◆ Goal ◆
Set all the material down again unchanged, without the pictures.
=====
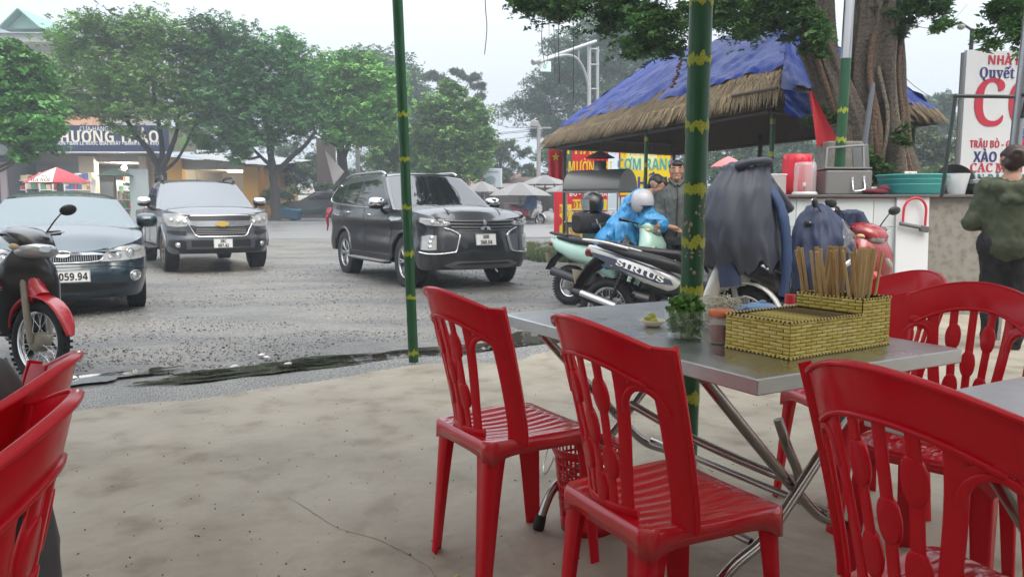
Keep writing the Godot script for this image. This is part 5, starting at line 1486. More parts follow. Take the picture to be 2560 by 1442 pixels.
		b = B.new(); b.tube(smooth([lean * Vector3(0.12, 0.26, 0.08), lean * Vector3(-0.05, 0.21, 0.12), lean * Vector3(-0.3, 0.27, 0.15)], 4), 0.018, 8); b.tube([lean * Vector3(-0.28, 0.265, 0.15), lean * Vector3(-0.40, 0.295, 0.155), lean * Vector3(-0.82, 0.40, 0.165), lean * Vector3(-0.90, 0.42, 0.165)], [0.035, 0.048, 0.045, 0.03], 14); var ex := obj("exhaust", b, M.black, o)
		b = B.new(); b.tube([lean * Vector3(-0.44, 0.318, 0.172), lean * Vector3(-0.80, 0.408, 0.18)], [0.044, 0.041], 10, true, 0.75); obj("heat_shield", b, mat(0.6, 0.6, 0.6, 0.3, 0.8), ex)
		b = B.new(); b.sweep([[-0.74, 0.74, 0.085, 0.04], [-0.84, 0.66, 0.085, 0.02], [-0.93, 0.52, 0.085, 0.012], [-0.97, 0.42, 0.085, 0.008]], 12, 3.0, lean); obj("rear_fender", b, M.black, o)
		b = B.new(); b.sweep([[-0.79, 0.815, 0.065, 0.035], [-0.87, 0.80, 0.055, 0.03], [-0.895, 0.79, 0.03, 0.016]], 12, 2.6, lean); obj("tail_lamp", b, mat(0.3, 0.01, 0.012, 0.12), o)
		b = B.new(); b.tube(smooth([lean * Vector3(-0.40, 0.83, 0.125), lean * Vector3(-0.66, 0.88, 0.12), lean * Vector3(-0.88, 0.90, 0.08), lean * Vector3(-0.92, 0.905, 0.0), lean * Vector3(-0.88, 0.90, -0.08), lean * Vector3(-0.66, 0.88, -0.12), lean * Vector3(-0.40, 0.83, -0.125)], 5), 0.014, 8, true, 0.8); obj("grab_rail", b, s.get("rail", M.steel), o)
	else:
		b = B.new(); b.sweep([[0.38, 1.00, 0.10, 0.05], [0.45, 0.92, 0.16, 0.08], [0.50, 0.78, 0.215, 0.105], [0.50, 0.66, 0.235, 0.10], [0.44, 0.55, 0.225, 0.075], [0.36, 0.44, 0.20, 0.05], [0.30, 0.30, 0.18, 0.03]], 18, 2.8, lean); obj("front_apron", b, s.main, o)
		for z in [-1.0, 1.0]:
			b = B.new(); b.sweep([[0.585, 0.76, 0.035, 0.02, z * 0.09], [0.575, 0.72, 0.055, 0.035, z * 0.13], [0.53, 0.67, 0.05, 0.03, z * 0.18]], 12, 2.4, lean); obj("position_lamp", b, mat(0.5, 0.5, 0.48, 0.06, 0.4), o)
		b = B.new(); b.sweep([[0.34, 0.30, 0.17, 0.04], [0.1, 0.29, 0.175, 0.045], [-0.08, 0.32, 0.165, 0.06]], 14, 4.0, lean); obj("floorboard", b, M.black, o)
		b = B.new(); b.sweep([[0.02, 0.36, 0.06, 0.05], [-0.04, 0.50, 0.15, 0.12], [-0.2, 0.60, 0.19, 0.13], [-0.5, 0.64, 0.195, 0.115], [-0.78, 0.72, 0.14, 0.085], [-0.93, 0.79, 0.07, 0.04]], 18, 2.8, lean); obj("rear_body", b, s.body, o)
		b = B.new(); b.sweep([[0.04, 0.70, 0.06, 0.02], [-0.04, 0.74, 0.12, 0.045], [-0.3, 0.765, 0.15, 0.045], [-0.6, 0.80, 0.145, 0.04], [-0.82, 0.825, 0.08, 0.02]], 16, 2.8, lean); obj("seat", b, s.seat, o)
		b = B.new(); b.box(lean * X(Vector3(-0.42, 0.30, -0.06), 0, 0, 6), Vector3(0.46, 0.2, 0.16), 0.06); b.tube([lean * Vector3(-0.30, 0.30, 0.16), lean * Vector3(-0.78, 0.40, 0.17)], [0.05, 0.055], 12); obj("engine", b, mat(0.06, 0.06, 0.065, 0.5, 0.5), o)
		b = B.new(); b.sweep([[-0.80, 0.62, 0.08, 0.03], [-0.90, 0.54, 0.08, 0.012], [-0.97, 0.42, 0.08, 0.008]], 12, 3.0, lean); obj("rear_fender", b, M.black, o)
		b = B.new(); b.sweep([[-0.86, 0.74, 0.11, 0.04], [-0.94, 0.74, 0.08, 0.03], [-0.955, 0.74, 0.05, 0.02]], 12, 2.6, lean); obj("tail_lamp", b, mat(0.3, 0.01, 0.012, 0.12), o)
		b = B.new(); b.tube(smooth([lean * Vector3(-0.62, 0.84, 0.13), lean * Vector3(-0.88, 0.87, 0.11), lean * Vector3(-0.95, 0.88, 0.0), lean * Vector3(-0.88, 0.87, -0.11), lean * Vector3(-0.62, 0.84, -0.13)], 5), 0.015, 8); obj("grab_rail", b, s.get("rail", M.black), o)
	b = B.new(); b.box(lean * X(Vector3(-0.955, 0.56, 0), 0, 90, 0) * X(Vector3.ZERO, -18), Vector3(0.19, 0.14, 0.004), 0.001); obj("number_plate", b, mat(0.25, 0.22, 0.17, 0.5), o)
	b = B.new(); b.tube([lean * Vector3(-0.02, 0.26, -0.10), Vector3(-0.10, 0.02, -0.27)], 0.011, 7); b.box(lean * X(Vector3(0.0, 0.25, 0)), Vector3(0.03, 0.03, 0.5), 0.01); obj("kick_stand", b, M.black, o)
	return o

func drape(called: String, label: String, cat: String, m, at: Vector3, rings: Array, folds: int, depth: float, seed_: int, turn := 0.0, group := "") -> MeshInstance3D:
	# cloth hanging in folds: rings [y, half x, half z, shift x, shift z], folds deepen towards the hem
	var b := B.new(); var rr := []; var nz := noise(1.6, FastNoiseLite.TYPE_SIMPLEX_SMOOTH, 3, seed_); var n := 84
	var sm := []
	for i in rings.size() - 1:
		for k in 5:
			var t := k / 5.0; var q := []
			for e in 5: q.append(lerpf(rings[i][e], rings[i + 1][e], t))
			sm.append(q)
	sm.append(rings[-1])
	for i in sm.size():
		var q = sm[i]; var t := float(i) / (sm.size() - 1); var ring := PackedVector3Array()
		for k in n:
			var a := TAU * k / n
			var f := 1.0 + depth * (0.25 + t) * (sin(a * folds + 3.0 * nz.get_noise_2d(cos(a) * 1.2, sin(a) * 1.2 + t * 0.6)) * 0.5 + 1.6 * nz.get_noise_3d(cos(a) * 1.4, t * 1.3, sin(a) * 1.4))
			var dy := (0.14 * t * t * nz.get_noise_2d(cos(a) * 0.9 + 9.0, sin(a) * 0.9)) + 0.02 * nz.get_noise_3d(cos(a) * 3.0, t * 4.0, sin(a) * 3.0)
			ring.append(Vector3(q[3] + cos(a) * q[1] * f, q[0] + dy, q[4] + sin(a) * q[2] * f))
		rr.append(ring)
	b.grid(rr, true); b.fan(rr[0], true)
	return item(called, label, cat, b, m, at, turn, group)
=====
◆ Exercise output ◆
Keep writing the Godot script for this image. This is part 5, starting at line 1486. More parts follow. Take the picture to be 2560 by 1442 pixels.
		b = B.new(); b.tube(smooth([lean * Vector3(0.12, 0.26, 0.08), lean * Vector3(-0.05, 0.21, 0.12), lean * Vector3(-0.3, 0.27, 0.15)], 4), 0.018, 8); b.tube([lean * Vector3(-0.28, 0.265, 0.15), lean * Vector3(-0.40, 0.295, 0.155), lean * Vector3(-0.82, 0.40, 0.165), lean * Vector3(-0.90, 0.42, 0.165)], [0.035, 0.048, 0.045, 0.03], 14); var ex := obj("exhaust", b, M.black, o)
		b = B.new(); b.tube([lean * Vector3(-0.44, 0.318, 0.172), lean * Vector3(-0.80, 0.408, 0.18)], [0.044, 0.041], 10, true, 0.75); obj("heat_shield", b, mat(0.6, 0.6, 0.6, 0.3, 0.8), ex)
		b = B.new(); b.sweep([[-0.74, 0.74, 0.085, 0.04], [-0.84, 0.66, 0.085, 0.02], [-0.93, 0.52, 0.085, 0.012], [-0.97, 0.42, 0.085, 0.008]], 12, 3.0, lean); obj("rear_fender", b, M.black, o)
		b = B.new(); b.sweep([[-0.79, 0.815, 0.065, 0.035], [-0.87, 0.80, 0.055, 0.03], [-0.895, 0.79, 0.03, 0.016]], 12, 2.6, lean); obj("tail_lamp", b, mat(0.3, 0.01, 0.012, 0.12), o)
		b = B.new(); b.tube(smooth([lean * Vector3(-0.40, 0.83, 0.125), lean * Vector3(-0.66, 0.88, 0.12), lean * Vector3(-0.88, 0.90, 0.08), lean * Vector3(-0.92, 0.905, 0.0), lean * Vector3(-0.88, 0.90, -0.08), lean * Vector3(-0.66, 0.88, -0.12), lean * Vector3(-0.40, 0.83, -0.125)], 5), 0.014, 8, true, 0.8); obj("grab_rail", b, s.get("rail", M.steel), o)
	else:
		b = B.new(); b.sweep([[0.38, 1.00, 0.10, 0.05], [0.45, 0.92, 0.16, 0.08], [0.50, 0.78, 0.215, 0.105], [0.50, 0.66, 0.235, 0.10], [0.44, 0.55, 0.225, 0.075], [0.36, 0.44, 0.20, 0.05], [0.30, 0.30, 0.18, 0.03]], 18, 2.8, lean); obj("front_apron", b, s.main, o)
		for z in [-1.0, 1.0]:
			b = B.new(); b.sweep([[0.585, 0.76, 0.035, 0.02, z * 0.09], [0.575, 0.72, 0.055, 0.035, z * 0.13], [0.53, 0.67, 0.05, 0.03, z * 0.18]], 12, 2.4, lean); obj("position_lamp", b, mat(0.5, 0.5, 0.48, 0.06, 0.4), o)
		b = B.new(); b.sweep([[0.34, 0.30, 0.17, 0.04], [0.1, 0.29, 0.175, 0.045], [-0.08, 0.32, 0.165, 0.06]], 14, 4.0, lean); obj("floorboard", b, M.black, o)
		b = B.new(); b.sweep([[0.02, 0.36, 0.06, 0.05], [-0.04, 0.50, 0.15, 0.12], [-0.2, 0.60, 0.19, 0.13], [-0.5, 0.64, 0.195, 0.115], [-0.78, 0.72, 0.14, 0.085], [-0.93, 0.79, 0.07, 0.04]], 18, 2.8, lean); obj("rear_body", b, s.body, o)
		b = B.new(); b.sweep([[0.04, 0.70, 0.06, 0.02], [-0.04, 0.74, 0.12, 0.045], [-0.3, 0.765, 0.15, 0.045], [-0.6, 0.80, 0.145, 0.04], [-0.82, 0.825, 0.08, 0.02]], 16, 2.8, lean); obj("seat", b, s.seat, o)
		b = B.new(); b.box(lean * X(Vector3(-0.42, 0.30, -0.06), 0, 0, 6), Vector3(0.46, 0.2, 0.16), 0.06); b.tube([lean * Vector3(-0.30, 0.30, 0.16), lean * Vector3(-0.78, 0.40, 0.17)], [0.05, 0.055], 12); obj("engine", b, mat(0.06, 0.06, 0.065, 0.5, 0.5), o)
		b = B.new(); b.sweep([[-0.80, 0.62, 0.08, 0.03], [-0.90, 0.54, 0.08, 0.012], [-0.97, 0.42, 0.08, 0.008]], 12, 3.0, lean); obj("rear_fender", b, M.black, o)
		b = B.new(); b.sweep([[-0.86, 0.74, 0.11, 0.04], [-0.94, 0.74, 0.08, 0.03], [-0.955, 0.74, 0.05, 0.02]], 12, 2.6, lean); obj("tail_lamp", b, mat(0.3, 0.01, 0.012, 0.12), o)
		b = B.new(); b.tube(smooth([lean * Vector3(-0.62, 0.84, 0.13), lean * Vector3(-0.88, 0.87, 0.11), lean * Vector3(-0.95, 0.88, 0.0), lean * Vector3(-0.88, 0.87, -0.11), lean * Vector3(-0.62, 0.84, -0.13)], 5), 0.015, 8); obj("grab_rail", b, s.get("rail", M.black), o)
	b = B.new(); b.box(lean * X(Vector3(-0.955, 0.56, 0), 0, 90, 0) * X(Vector3.ZERO, -18), Vector3(0.19, 0.14, 0.004), 0.001); obj("number_plate", b, mat(0.25, 0.22, 0.17, 0.5), o)
	b = B.new(); b.tube([lean * Vector3(-0.02, 0.26, -0.10), Vector3(-0.10, 0.02, -0.27)], 0.011, 7); b.box(lean * X(Vector3(0.0, 0.25, 0)), Vector3(0.03, 0.03, 0.5), 0.01); obj("kick_stand", b, M.black, o)
	return o

func drape(called: String, label: String, cat: String, m, at: Vector3, rings: Array, folds: int, depth: float, seed_: int, turn := 0.0, group := "") -> MeshInstance3D:
	# cloth hanging in folds: rings [y, half x, half z, shift x, shift z], folds deepen towards the hem
	var b := B.new(); var rr := []; var nz := noise(1.6, FastNoiseLite.TYPE_SIMPLEX_SMOOTH, 3, seed_); var n := 84
	var sm := []
	for i in rings.size() - 1:
		for k in 5:
			var t := k / 5.0; var q := []
			for e in 5: q.append(lerpf(rings[i][e], rings[i + 1][e], t))
			sm.append(q)
	sm.append(rings[-1])
	for i in sm.size():
		var q = sm[i]; var t := float(i) / (sm.size() - 1); var ring := PackedVector3Array()
		for k in n:
			var a := TAU * k / n
			var f := 1.0 + depth * (0.25 + t) * (sin(a * folds + 3.0 * nz.get_noise_2d(cos(a) * 1.2, sin(a) * 1.2 + t * 0.6)) * 0.5 + 1.6 * nz.get_noise_3d(cos(a) * 1.4, t * 1.3, sin(a) * 1.4))
			var dy := (0.14 * t * t * nz.get_noise_2d(cos(a) * 0.9 + 9.0, sin(a) * 0.9)) + 0.02 * nz.get_noise_3d(cos(a) * 3.0, t * 4.0, sin(a) * 3.0)
			ring.append(Vector3(q[3] + cos(a) * q[1] * f, q[0] + dy, q[4] + sin(a) * q[2] * f))
		rr.append(ring)
	b.grid(rr, true); b.fan(rr[0], true)
	return item(called, label, cat, b, m, at, turn, group)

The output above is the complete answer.